• [PROBLEM] Nothing but the lines from the top of the data to the line holding "bm, 'pad', sp_)" should be printed, word for word and both ends included; leave the pictures out.

# # #

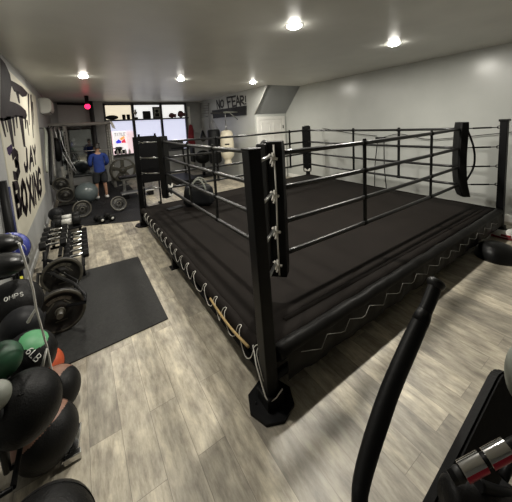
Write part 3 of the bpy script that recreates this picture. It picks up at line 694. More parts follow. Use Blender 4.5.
# two small white-numbered dumbbells on the floor
for i, (px, py) in enumerate(((99.5, 220), (109.5, 218))):
    p = at(px, py, z=0.05)
    t = dumbbell('small_dumbbell', ('left' if i == 0 else 'right')+' of two small dumbbells with white ends on the rubber flooring', 'small dumbbells on the flooring', (p.x, p.y, 0.009), 0.058, 0.07, 0.10, False)
    t.rotation_euler = (0, 0, -1.2)
# flat bench with silver frame
be = thing('flat_bench', 'low weight bench with silver frame under the windows', 'bench', (0.45, 6.6, 0))
bm = bm_new(); box(bm, (0.45, 6.6, 0.40), (0.95, 0.27, 0.06), bevel=0.02); obj('seat_pad', bm, 'pad', be)
bm = bm_new(); box(bm, (0.45, 6.6, 0.345), (0.85, 0.06, 0.05)); obj('top_rail', bm, 'steel', be)
for sx in (-1, 1):
    bm = bm_new(); box(bm, (0.45+sx*0.36, 6.6, 0.17), (0.06, 0.06, 0.31)); box(bm, (0.45+sx*0.36, 6.6, 0.022), (0.06, 0.40, 0.028)); obj('leg', bm, 'steel', be)
# small mats / step in front of it
sp_ = thing('aerobic_step', 'low grey step with silver edge in front of the weight bench', 'step', (0.30, 5.9, 0))
bm = bm_new(); box(bm, (0.30, 5.9, 0.13), (0.75, 0.30, 0.04), bevel=0.012); obj('platform', bm, 'steel', sp_)
for sx in (-1, 1):
    bm = bm_new(); box(bm, (0.30+sx*0.28, 5.9, 0.06), (0.12, 0.28, 0.10), bevel=0.012); obj('riser', bm, 'pad', sp_)

# ================================================================== FAR WALL FITTINGS
bl = thing('roller_blind', 'closed dark grey blind at the left end of back wall', 'blind', (-0.85, 8.9, 1.75))
bm = bm_new(); a, b, c_, d_ = at(57, 104, y=8.92), at(89, 105, y=8.92), at(91, 126.5, y=8.92), at(59, 127, y=8.92)
prism(bm, [a, b, c_, d_], (0, 0.02, 0)); obj('blind_sheet', bm, 'blind', bl)
bm = bm_new(); tube(bm, [a+Vector((0, -.02, .01)), b+Vector((0, -.02, .01))], 0.035, 10); obj('roller_tube', bm, 'padgrey', bl)
bm = bm_new(); box(bm, ((c_.x+d_.x)/2, 8.92, (c_.z+d_.z)/2), (abs(c_.x-d_.x), 0.035, 0.03)); obj('bottom_bar', bm, 'trim', bl)
mr = thing('wall_mirror', 'tall mirror on back wall behind the grey power rack', 'mirror', (-0.85, 8.95, 0.25))
bm = bm_new(); box(bm, (-0.83, 8.975, 1.0), (0.86, 0.02, 1.45)); obj('glass', bm, 'mirror', mr)
bm = bm_new()
for s in (-1, 1): box(bm, (-0.83+s*0.445, 8.97, 1.0), (0.03, 0.04, 1.51)); box(bm, (-0.83, 8.97, 1.0+s*0.74), (0.92, 0.04, 0.03))
obj('mirror_frame', bm, 'trim', mr)

# power rack with cables
YR = 7.55
pk = thing('power_rack', 'grey perforated power rack standing in front of the mirror', 'rack', (-0.72, YR+0.25, 0))
ups = []
for (px, yy) in ((70, YR), (107, YR)):
    x = at(px, 165, y=yy).x; ups.append(x)
ux0, ux1 = ups[0]-0.02, -0.03
for (x, y) in ((ux0, YR), (ux1, YR), (ux0, YR+0.7), (ux1, YR+0.7)):
    bm = bm_new(); box(bm, (x, y, 0.93), (0.075, 0.075, 1.84), bevel=0.006); u = obj('upright', bm, 'racktan', pk)
    bm = bm_new()
    for k in range(14): lathe(bm, [(0, -.002), (0.014, -.002), (0.014, .003), (0, .003)], (x, y-0.038, 0.55+k*0.085), (0, 1, 0), 8)
    box(bm, (x, y-0.0375, 1.10), (0.008, 0.003, 1.12)); obj('hole_row', bm, 'label' if x == ux1 else 'pad', u)
bm = bm_new()
for y in (YR, YR+0.7): box(bm, ((ux0+ux1)/2-0.12, y, 1.86), (ux1-ux0+0.42, 0.075, 0.075), bevel=0.006)
for x in (ux0, ux1): box(bm, (x, YR+0.35, 1.86), (0.075, 0.7, 0.075), bevel=0.006); box(bm, (x, YR+0.35, 0.03), (0.075, 0.8, 0.05))
obj('top_frame', bm, 'racktan', pk)
bm = bm_new(); prism(bm, [(ux1+.02, YR-.05, 1.92), (ux1+.10, YR-.05, 1.88), (ux1+.16, YR-.05, 1.68), (ux1+.08, YR-.05, 1.72)], (0, 0.05, 0)); obj('gusset_plate', bm, 'white', pk)
bm = bm_new(); tube(bm, [(ux0-0.3, YR-0.03, 1.12), (ux1+0.3, YR-0.03, 1.12)], 0.014, 10); obj('barbell_rod', bm, 'steel', pk)
bm = bm_new()
for k in range(2): tube(bm, smooth_path([(ux0-0.22+0.1*k, YR-0.08, 1.83), (ux0-0.12+.08*k, YR-0.14, 1.2), (ux0+0.12+.05*k, YR-0.2, 0.55)], 6), 0.012, 6)
obj('pulley_cable', bm, 'steel', pk)
for o_ in (pk, tr, ws, be, sp_): o_.location.z += 0.009
# dark post in front of the blind (upright of a second stand)
bm = bm_new(); a, b = at(90.5, 103.5, y=8.6), at(98, 190, y=8.6); tube(bm, [(a.x, 8.6, 2.57), (a.x+0.02, 8.6, 0.012)], 0.065, 8); box(bm, (a.x+0.02, 8.6, 0.02), (0.3, 0.3, 0.02)); solo('black_pole', bm, 'trim', 'black floor-to-ceiling pole beside the grey blind', 'pole')

# bands, ropes and bags hung on the left wall
def hanging(px0, py0, px1, py1, x, matn, name, lab, cat, r=0.02, loop=True):
    a, b = at(px0, py0, x=x), at(px1, py1, x=x)
    a.x += 0.02; b.x += 0.02
    t = thing(name, lab, cat, (a.x, a.y, min(a.z, b.z)), 'gear hung on the left wall')
    bm = bm_new()
    if loop:
        mid = (a+b)/2
        pts = smooth_path([a, a+Vector((0.015, 0.07, -0.12)), mid+Vector((0.01, 0.085, 0)), b+Vector((0, 0.05, 0.06)), b, b+Vector((0, -0.05, 0.06)), mid+Vector((0.01, -0.085, 0)), a+Vector((0.015, -0.07, -0.12))], 5)
        tube(bm, pts, r, 8, closed=True)
    obj('band', bm, matn, t)
    bm = bm_new(); tube(bm, [(XL+0.004, a.y, a.z-0.0), (a.x+0.06, a.y, a.z-r*0.2), (a.x+0.075, a.y, a.z+0.04)], 0.009, 6); obj('wall_hook', bm, 'blackmetal', t)
hanging(43, 128, 46, 172, XL+0.06, 'paleball', 'resistance_band', 'grey resistance band hung on the left wall just past the banner', 'band')
hanging(46, 128, 50, 184, XL+0.07, 'pad', 'resistance_band', 'long black resistance band hung on the left wall by the banner', 'band')
hanging(49, 128, 54, 176, XL+0.08, 'racktan', 'resistance_band', 'brown grey resistance band hung on left wall below the air conditioner', 'band', 0.026)
p = at(57.3, 150, x=XL+0.17)
hg = thing('hanging_gym_bag', 'black gym bag hung on the left wall beside the power rack', 'bag', (p.x, p.y, 0.9))
bm = bm_new(); ball(bm, (p.x, p.y, 1.25), 1, (0.10, 0.13, 0.30), seg=18, ring=12); obj('bag_body', bm, 'pad', hg)
bm = bm_new(); tube(bm, smooth_path([(p.x-.02, p.y-.12, 1.5), (XL+0.02, p.y, 1.75), (p.x-.02, p.y+.12, 1.5)], 6), 0.012, 6); obj('strap', bm, 'pad', hg)

# red ceiling lamp
p = at(87.5, 106.5, y=7.2)
rl = thing('red_lamp', 'small glowing red lamp hanging from the ceiling near back wall', 'lamp', (p.x, 7.2, p.z-0.07))
bm = bm_new(); ball(bm, (p.x, 7.2, p.z), 0.068, seg=20, ring=12); obj('globe', bm, 'redlamp', rl)
bm = bm_new(); lathe(bm, [(0.03, 0.05), (0.04, 0.075), (0.05, HC-p.z), (0, HC-p.z)], (p.x, 7.2, p.z), seg=14); obj('lamp_cap', bm, 'pad', rl)
l = bpy.data.lights.new('red_glow', 'POINT'); l.energy = 0.25; l.color = (1, 0.05, 0.1); l.shadow_soft_size = 0.07; o = bpy.data.objects.new('red_glow', l); COL.objects.link(o); o.location = (p.x, 7.1, p.z-0.12)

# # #

• [THE REPLY]
Write part 3 of the bpy script that recreates this picture. It picks up at line 694. More parts follow. Use Blender 4.5.
# two small white-numbered dumbbells on the floor
for i, (px, py) in enumerate(((99.5, 220), (109.5, 218))):
    p = at(px, py, z=0.05)
    t = dumbbell('small_dumbbell', ('left' if i == 0 else 'right')+' of two small dumbbells with white ends on the rubber flooring', 'small dumbbells on the flooring', (p.x, p.y, 0.009), 0.058, 0.07, 0.10, False)
    t.rotation_euler = (0, 0, -1.2)
# flat bench with silver frame
be = thing('flat_bench', 'low weight bench with silver frame under the windows', 'bench', (0.45, 6.6, 0))
bm = bm_new(); box(bm, (0.45, 6.6, 0.40), (0.95, 0.27, 0.06), bevel=0.02); obj('seat_pad', bm, 'pad', be)
bm = bm_new(); box(bm, (0.45, 6.6, 0.345), (0.85, 0.06, 0.05)); obj('top_rail', bm, 'steel', be)
for sx in (-1, 1):
    bm = bm_new(); box(bm, (0.45+sx*0.36, 6.6, 0.17), (0.06, 0.06, 0.31)); box(bm, (0.45+sx*0.36, 6.6, 0.022), (0.06, 0.40, 0.028)); obj('leg', bm, 'steel', be)
# small mats / step in front of it
sp_ = thing('aerobic_step', 'low grey step with silver edge in front of the weight bench', 'step', (0.30, 5.9, 0))
bm = bm_new(); box(bm, (0.30, 5.9, 0.13), (0.75, 0.30, 0.04), bevel=0.012); obj('platform', bm, 'steel', sp_)
for sx in (-1, 1):
    bm = bm_new(); box(bm, (0.30+sx*0.28, 5.9, 0.06), (0.12, 0.28, 0.10), bevel=0.012); obj('riser', bm, 'pad', sp_)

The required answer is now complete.